Thank you, MySQL

7
Jan/08
4

For not following ANSI only for “not equals” and allowing as well != (which I can shove into XML without escaping).

Filed under: Technology
Comments (4) Trackbacks (0)
  1. Max
    1:42 pm on January 8th, 2008

    Thank you substantially less, MySQL

    for mindlessly executing the following statement:

    update user remotecheck set Process_priv=’Y';

    As you can guess, it set every user in the mysql database’s Process_priv column to ‘Y’. Why did it even parse? Did it regard “remotecheck” (which should have been in a “where user=’remotecheck’ clause) as a table alias for user?

    I do, however, strongly prefer using != to . Don’t most major vendors support that syntax, non-standard as it may be? I seem to remember using it in Oracle and SQL Server as well.

  2. Max
    1:43 pm on January 8th, 2008

    whoops, ^.^<>.^

  3. john
    2:44 pm on January 8th, 2008

    Doubtless the other vendors allow != but it’s one of those convenience things that MySQL is good about.
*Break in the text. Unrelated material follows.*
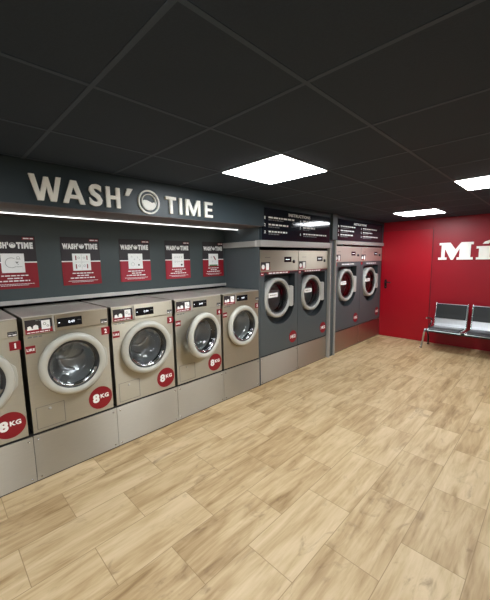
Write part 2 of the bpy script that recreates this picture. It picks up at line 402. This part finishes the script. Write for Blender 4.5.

    Meanwhile: Sorry about your update! At least it wasn’t delete from user;

  4. Max
    5:35 pm on January 8th, 2008

    Right. Which pretty much any vendor’s RDBMS would happily execute.

    It turned out not to be a big deal and I was able to figure out the correct values to run the re-update on, but it clearly could easily have been worse.